Choosing something of $0$ probability

What you're looking at here is the difference between impossible and probability zero. An impossible event is one which literally cannot happen; for instance, choosing a random number between $0$ and $1$ and getting a result of $5$. These events aren't even conceivable within the universe of discussion.

A probability $0$ event is one which is conceivable within the universe we're discussing, but which has no positive likelihood of occuring. Your example -- choosing a random number in $[0,1]$ and getting $0.5$ -- is a great one. Another good example is the event that a coin is flipped, then flipped again, then again... and so on forever, and always ends up heads. It could happen... but in (literally) all probability, it won't.


Remember that mathematics deals with an idealized model of the world. In reality you cannot observe an event that has an infinite (let alone uncountable) number of possible outcomes; even if the underlying physics of your random process is truly continuous, you cannot measure the $0.5$ outcome exactly.
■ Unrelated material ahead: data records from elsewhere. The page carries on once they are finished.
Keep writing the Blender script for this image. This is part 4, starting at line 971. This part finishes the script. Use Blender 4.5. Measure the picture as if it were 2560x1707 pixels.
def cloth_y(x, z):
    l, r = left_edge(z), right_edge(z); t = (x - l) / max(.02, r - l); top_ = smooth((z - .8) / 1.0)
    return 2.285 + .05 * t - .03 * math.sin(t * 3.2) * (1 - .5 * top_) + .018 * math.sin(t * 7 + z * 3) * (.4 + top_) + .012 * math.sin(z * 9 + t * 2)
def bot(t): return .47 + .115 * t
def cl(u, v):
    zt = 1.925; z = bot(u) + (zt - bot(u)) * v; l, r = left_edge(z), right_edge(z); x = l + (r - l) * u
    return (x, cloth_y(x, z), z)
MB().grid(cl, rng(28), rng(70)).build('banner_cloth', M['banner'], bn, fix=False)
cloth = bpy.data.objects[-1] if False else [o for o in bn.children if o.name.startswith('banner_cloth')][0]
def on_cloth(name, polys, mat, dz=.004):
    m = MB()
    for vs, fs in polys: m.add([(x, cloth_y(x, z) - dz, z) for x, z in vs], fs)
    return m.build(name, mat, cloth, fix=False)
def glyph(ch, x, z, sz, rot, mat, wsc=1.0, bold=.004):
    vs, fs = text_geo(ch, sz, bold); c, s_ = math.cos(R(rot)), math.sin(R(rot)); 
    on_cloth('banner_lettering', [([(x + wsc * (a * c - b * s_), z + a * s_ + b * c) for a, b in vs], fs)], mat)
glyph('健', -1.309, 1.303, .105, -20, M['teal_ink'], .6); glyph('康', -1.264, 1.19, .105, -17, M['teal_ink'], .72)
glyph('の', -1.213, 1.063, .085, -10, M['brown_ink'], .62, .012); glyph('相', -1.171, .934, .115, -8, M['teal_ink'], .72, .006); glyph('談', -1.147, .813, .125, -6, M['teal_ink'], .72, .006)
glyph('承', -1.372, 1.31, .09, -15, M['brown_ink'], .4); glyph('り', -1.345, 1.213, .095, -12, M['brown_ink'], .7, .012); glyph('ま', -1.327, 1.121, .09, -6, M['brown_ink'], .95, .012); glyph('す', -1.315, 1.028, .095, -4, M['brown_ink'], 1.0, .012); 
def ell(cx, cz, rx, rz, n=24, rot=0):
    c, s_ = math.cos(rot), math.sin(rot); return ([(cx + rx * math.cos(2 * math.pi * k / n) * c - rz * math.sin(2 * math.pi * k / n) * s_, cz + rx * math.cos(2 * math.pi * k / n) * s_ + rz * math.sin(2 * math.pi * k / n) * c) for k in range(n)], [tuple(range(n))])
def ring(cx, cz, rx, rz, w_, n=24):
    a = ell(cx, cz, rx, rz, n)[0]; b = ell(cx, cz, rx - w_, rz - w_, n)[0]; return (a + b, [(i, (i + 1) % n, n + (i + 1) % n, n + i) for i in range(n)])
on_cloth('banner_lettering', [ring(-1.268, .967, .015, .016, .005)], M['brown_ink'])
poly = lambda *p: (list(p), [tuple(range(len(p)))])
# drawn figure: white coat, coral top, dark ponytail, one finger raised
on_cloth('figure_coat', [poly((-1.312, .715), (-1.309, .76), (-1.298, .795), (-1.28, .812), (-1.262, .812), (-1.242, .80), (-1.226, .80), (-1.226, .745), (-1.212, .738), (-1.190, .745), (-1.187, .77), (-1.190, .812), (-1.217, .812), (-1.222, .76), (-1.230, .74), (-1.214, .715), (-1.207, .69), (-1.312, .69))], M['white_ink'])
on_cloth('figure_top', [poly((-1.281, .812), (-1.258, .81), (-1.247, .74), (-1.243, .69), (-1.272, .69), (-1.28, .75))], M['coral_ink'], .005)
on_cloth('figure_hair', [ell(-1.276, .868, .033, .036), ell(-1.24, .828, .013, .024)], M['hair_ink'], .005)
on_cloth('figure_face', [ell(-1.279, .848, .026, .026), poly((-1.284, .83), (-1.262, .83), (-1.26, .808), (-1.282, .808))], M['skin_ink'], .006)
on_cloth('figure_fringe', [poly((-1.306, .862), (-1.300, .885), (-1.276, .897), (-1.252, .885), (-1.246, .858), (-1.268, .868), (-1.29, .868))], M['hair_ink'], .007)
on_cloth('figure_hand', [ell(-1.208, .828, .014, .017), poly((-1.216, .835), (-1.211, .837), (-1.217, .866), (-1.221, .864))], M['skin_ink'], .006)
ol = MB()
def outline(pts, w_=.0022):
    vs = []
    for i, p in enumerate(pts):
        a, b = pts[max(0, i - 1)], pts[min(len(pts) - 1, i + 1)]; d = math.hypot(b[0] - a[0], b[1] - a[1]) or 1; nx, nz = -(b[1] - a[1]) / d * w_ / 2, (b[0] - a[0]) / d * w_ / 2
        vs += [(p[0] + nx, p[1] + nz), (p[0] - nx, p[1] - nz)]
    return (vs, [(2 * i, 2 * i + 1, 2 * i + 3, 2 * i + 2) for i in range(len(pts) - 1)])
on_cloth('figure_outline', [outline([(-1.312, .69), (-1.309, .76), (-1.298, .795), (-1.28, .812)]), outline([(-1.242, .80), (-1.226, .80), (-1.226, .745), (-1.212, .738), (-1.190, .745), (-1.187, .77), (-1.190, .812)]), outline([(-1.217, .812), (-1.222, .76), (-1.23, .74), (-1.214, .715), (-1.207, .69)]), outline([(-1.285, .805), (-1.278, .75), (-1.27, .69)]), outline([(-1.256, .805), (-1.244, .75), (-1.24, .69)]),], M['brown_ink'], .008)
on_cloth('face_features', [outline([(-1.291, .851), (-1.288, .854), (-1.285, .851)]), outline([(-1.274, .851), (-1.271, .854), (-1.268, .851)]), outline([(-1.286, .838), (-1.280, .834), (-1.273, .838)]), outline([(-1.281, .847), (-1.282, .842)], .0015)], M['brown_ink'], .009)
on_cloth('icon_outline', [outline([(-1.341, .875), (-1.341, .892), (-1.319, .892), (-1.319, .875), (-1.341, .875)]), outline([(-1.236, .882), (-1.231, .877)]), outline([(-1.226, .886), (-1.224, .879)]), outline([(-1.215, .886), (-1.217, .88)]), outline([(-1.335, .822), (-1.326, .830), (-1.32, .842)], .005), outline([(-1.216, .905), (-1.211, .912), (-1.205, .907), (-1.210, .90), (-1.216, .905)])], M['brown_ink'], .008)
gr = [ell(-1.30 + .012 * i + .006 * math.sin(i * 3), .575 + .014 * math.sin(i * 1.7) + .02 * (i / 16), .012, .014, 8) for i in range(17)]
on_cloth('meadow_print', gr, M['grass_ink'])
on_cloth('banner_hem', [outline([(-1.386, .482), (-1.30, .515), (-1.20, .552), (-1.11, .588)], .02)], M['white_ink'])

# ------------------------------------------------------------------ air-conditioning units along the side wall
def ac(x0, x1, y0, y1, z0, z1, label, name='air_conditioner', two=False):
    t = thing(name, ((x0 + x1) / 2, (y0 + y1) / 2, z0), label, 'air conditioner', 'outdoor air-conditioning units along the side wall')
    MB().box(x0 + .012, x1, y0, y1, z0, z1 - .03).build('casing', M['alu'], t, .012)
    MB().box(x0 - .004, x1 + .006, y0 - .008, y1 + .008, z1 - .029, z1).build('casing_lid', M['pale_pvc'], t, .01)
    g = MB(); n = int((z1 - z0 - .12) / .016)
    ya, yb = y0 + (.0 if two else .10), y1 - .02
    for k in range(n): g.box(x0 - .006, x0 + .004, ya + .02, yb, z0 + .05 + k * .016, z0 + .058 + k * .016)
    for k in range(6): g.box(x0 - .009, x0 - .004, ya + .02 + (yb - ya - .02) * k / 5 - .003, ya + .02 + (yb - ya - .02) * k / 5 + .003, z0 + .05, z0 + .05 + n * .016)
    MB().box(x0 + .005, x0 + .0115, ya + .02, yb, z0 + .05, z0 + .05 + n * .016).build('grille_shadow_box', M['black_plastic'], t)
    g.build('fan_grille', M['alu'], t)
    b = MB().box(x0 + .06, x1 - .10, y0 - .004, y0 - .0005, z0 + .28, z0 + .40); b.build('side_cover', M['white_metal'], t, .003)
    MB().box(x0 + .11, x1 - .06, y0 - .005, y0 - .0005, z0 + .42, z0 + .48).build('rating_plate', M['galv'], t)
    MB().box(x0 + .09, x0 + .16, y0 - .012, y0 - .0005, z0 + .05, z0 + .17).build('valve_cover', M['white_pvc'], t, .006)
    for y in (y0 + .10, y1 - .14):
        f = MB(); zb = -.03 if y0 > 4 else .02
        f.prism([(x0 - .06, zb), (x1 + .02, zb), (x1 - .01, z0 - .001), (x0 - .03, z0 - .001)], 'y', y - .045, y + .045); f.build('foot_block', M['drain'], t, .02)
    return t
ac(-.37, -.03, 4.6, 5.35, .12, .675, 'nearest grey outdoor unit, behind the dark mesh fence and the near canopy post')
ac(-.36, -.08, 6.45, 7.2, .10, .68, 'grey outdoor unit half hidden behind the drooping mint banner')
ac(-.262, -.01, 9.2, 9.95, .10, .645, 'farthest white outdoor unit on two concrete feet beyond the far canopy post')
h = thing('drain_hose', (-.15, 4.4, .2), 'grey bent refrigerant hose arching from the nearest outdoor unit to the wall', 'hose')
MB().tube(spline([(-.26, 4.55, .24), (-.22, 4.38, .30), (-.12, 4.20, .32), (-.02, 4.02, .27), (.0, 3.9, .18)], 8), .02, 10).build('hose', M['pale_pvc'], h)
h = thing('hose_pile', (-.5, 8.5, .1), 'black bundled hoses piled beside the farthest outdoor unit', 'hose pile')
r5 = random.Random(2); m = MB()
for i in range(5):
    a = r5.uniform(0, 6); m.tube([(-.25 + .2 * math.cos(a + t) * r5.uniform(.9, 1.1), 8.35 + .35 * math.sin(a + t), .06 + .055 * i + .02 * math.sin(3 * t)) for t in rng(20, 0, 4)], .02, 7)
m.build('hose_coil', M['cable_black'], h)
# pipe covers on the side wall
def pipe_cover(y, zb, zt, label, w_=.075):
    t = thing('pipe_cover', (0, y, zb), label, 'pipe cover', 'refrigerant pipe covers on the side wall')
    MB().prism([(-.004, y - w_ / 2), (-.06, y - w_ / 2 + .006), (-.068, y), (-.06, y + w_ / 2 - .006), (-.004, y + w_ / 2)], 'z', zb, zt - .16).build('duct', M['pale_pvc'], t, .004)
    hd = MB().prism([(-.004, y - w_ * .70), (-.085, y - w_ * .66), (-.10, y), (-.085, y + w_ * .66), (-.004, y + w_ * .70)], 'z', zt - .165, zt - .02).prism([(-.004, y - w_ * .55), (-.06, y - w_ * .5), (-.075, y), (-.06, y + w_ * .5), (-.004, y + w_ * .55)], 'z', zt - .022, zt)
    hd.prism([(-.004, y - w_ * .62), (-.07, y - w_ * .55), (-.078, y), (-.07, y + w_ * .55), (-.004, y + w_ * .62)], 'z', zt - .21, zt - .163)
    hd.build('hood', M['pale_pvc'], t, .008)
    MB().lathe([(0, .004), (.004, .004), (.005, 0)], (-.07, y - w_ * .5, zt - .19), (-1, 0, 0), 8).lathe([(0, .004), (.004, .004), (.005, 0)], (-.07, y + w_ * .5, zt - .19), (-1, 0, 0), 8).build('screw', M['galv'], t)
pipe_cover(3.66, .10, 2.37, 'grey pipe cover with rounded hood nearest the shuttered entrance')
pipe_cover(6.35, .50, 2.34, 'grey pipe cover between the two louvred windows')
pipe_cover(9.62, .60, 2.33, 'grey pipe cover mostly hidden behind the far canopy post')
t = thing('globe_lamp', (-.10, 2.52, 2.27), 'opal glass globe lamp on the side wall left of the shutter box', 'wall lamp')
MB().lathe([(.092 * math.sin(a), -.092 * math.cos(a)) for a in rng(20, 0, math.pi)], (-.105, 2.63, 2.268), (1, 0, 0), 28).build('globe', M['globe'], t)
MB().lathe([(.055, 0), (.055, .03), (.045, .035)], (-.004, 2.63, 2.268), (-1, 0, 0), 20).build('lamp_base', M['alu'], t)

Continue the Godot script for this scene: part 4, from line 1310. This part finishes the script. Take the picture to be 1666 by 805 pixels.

You might only be able to say for sure that the outcome was between, say, $0.499999$ and $0.500001$. And the event that $0.499999 < X < 0.500001$ where $X$ is uniformly distributed over $(0,1)$ has a non-zero probability.

In the idealized mathematical model, on the other hand, probability measure of a continuous random variable is a matter of integral calculus. The probability of any one exact observation is zero (the result of multiplying a zero-width interval by the pdf at that point), but the total probability over all the observations in a range is the integral of the pdf over that range, which is non-zero.